2.2 There have been many theories concerning the mechanisms of sound change.
‧Involve teleological elements: some suggest that sound change represented a
continual competition between the goals of making speech easier to produce and making it easier to perceive.
‧ Eliminate a teleological element: other emphasize the role played by listeners’ misperception or misparsings of the speech signal.

(3) Methods─
3.1 It is the methods employed by scientific discipplines─especially those that are experimental or fundamentally empirical─that constitute the principal engine for refinement and productive change in a discipline, helping to moderate the pace with which one theory supplants another. Methods tend to accumulate in a discipline. Occasionally the development of new methods can revolutionize a discipline.

3.2 Three key elements of what has been called the "scientific method" are:
First, to present data in an objective way. With minimal or no influence from the act of observing, especially that from the observer will help to insulate the data from the biases and beliefs of those who espouse the theories.
Second, data presented quantitatively, that is numerically.
Data presented in a quantified way will avoid ambiguity; it is more precise, less likely to be misinterpreted. Moreover, it is optimal if the hypothesis or theory or model being tested is also expressed quantitatively.
Third, to present evidence that overcomes doubt as to its relevance to a particular hypothesis or theory.
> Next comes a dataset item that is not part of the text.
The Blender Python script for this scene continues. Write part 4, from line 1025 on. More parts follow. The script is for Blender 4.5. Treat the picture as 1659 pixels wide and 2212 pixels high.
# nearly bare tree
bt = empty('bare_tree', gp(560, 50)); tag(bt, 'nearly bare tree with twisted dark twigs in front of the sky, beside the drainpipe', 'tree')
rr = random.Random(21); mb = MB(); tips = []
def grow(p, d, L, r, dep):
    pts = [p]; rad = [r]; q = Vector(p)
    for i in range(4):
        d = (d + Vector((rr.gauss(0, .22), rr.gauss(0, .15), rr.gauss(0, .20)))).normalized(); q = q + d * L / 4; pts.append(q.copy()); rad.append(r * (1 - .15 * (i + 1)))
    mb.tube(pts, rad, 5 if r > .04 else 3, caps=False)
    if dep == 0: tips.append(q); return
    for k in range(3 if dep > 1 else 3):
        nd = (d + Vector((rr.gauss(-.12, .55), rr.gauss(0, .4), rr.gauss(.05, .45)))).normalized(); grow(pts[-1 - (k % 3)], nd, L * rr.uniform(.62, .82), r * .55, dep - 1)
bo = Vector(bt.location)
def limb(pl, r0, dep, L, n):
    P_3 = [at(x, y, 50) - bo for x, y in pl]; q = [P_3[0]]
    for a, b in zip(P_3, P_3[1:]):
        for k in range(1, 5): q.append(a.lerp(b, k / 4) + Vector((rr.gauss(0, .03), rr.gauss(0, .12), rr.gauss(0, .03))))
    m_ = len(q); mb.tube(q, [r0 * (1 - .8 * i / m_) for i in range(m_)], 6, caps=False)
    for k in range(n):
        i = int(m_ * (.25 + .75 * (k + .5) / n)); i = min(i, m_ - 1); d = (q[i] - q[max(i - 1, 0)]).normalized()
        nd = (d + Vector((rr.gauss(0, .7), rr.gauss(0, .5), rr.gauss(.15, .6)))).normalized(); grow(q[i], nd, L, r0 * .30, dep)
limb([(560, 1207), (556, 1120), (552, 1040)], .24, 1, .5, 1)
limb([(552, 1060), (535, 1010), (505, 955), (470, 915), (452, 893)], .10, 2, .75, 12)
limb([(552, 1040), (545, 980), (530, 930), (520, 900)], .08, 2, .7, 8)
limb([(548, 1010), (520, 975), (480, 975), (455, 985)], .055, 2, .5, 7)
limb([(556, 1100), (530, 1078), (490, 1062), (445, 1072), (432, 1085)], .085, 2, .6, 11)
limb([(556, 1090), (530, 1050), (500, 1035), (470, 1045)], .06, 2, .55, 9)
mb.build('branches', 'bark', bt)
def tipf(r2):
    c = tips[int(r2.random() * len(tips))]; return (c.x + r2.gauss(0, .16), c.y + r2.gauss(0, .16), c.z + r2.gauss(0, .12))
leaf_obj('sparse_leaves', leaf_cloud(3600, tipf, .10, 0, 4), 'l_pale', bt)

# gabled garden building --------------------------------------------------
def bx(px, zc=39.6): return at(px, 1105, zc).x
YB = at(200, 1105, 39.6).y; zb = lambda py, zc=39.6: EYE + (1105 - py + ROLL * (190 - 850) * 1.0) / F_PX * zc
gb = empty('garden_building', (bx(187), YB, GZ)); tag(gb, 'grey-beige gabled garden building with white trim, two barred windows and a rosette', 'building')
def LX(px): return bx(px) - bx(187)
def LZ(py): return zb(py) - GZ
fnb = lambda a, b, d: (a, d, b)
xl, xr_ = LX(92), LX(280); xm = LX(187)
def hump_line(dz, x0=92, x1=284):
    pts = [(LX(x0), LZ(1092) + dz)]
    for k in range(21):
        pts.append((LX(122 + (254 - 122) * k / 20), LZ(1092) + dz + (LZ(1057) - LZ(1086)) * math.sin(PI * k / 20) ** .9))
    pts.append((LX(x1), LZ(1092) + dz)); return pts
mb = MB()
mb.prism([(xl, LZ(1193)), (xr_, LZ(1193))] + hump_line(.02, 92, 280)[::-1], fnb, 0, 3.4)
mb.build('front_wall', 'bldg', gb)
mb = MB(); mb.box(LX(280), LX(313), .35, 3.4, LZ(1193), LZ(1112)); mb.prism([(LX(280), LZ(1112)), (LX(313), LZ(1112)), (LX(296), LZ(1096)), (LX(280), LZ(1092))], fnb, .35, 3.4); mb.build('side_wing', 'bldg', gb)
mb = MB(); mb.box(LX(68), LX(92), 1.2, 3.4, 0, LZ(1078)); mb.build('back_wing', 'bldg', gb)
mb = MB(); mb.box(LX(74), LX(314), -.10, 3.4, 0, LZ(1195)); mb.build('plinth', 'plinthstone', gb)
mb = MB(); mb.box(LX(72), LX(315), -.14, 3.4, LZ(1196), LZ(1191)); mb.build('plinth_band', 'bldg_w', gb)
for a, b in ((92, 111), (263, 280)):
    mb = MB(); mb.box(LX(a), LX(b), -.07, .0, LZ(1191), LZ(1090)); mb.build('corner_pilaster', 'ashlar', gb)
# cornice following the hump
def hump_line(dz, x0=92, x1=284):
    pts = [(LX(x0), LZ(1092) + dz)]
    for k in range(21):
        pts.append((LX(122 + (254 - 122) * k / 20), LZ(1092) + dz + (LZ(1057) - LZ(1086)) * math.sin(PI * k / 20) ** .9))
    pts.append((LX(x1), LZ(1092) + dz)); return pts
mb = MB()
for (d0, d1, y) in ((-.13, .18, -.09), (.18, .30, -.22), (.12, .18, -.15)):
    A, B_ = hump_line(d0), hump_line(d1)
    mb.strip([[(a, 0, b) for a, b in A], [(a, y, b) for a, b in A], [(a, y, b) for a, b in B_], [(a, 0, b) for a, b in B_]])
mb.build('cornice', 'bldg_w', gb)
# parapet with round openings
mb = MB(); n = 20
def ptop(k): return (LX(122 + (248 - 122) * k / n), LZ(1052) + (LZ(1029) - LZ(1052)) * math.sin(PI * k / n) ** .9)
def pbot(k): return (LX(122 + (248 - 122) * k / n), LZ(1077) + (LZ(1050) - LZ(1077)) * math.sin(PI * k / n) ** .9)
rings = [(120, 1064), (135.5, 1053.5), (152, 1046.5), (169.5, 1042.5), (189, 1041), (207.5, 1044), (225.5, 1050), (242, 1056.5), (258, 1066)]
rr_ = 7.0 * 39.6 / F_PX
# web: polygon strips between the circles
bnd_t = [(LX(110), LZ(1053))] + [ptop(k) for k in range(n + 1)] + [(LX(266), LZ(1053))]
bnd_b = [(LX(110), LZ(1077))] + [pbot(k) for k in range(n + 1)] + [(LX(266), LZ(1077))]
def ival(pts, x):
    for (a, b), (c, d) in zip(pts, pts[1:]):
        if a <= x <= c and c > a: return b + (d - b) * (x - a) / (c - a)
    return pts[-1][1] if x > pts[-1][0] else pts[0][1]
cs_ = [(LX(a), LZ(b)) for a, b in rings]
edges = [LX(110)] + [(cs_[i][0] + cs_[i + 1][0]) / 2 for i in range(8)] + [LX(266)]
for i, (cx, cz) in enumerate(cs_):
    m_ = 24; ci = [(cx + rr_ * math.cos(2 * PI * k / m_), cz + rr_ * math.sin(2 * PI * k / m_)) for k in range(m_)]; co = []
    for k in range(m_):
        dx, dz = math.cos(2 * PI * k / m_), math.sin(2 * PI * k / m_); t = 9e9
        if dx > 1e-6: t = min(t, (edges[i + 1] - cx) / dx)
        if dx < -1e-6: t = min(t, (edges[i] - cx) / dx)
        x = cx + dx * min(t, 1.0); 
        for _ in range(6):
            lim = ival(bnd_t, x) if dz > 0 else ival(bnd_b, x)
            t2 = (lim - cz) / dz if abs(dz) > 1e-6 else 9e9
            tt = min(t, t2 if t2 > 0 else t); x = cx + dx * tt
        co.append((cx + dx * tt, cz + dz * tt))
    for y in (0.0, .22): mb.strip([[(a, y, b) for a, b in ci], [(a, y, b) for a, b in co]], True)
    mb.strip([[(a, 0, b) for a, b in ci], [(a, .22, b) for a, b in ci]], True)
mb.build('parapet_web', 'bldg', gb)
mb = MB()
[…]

(4) A “methodological revolution” has occurred within phonology:
4.1 The emergence of linguistic phonetics (Ladefoged 1971) and experimental phonology (J. Ohala and Jaeger 1986).
4.2 The Laboratory Phonology conferences (Kingston and Beckman 1990).
4.3 The greater incidence of papers at professional conferences where phonetic and psycholinguistic evidence is given in support of phonological theories at many meetings.
4.4 Several volumes or series of volumes.
4.5 An increase in the number of experimental and large corpus-based phonology papers in scholarly journals.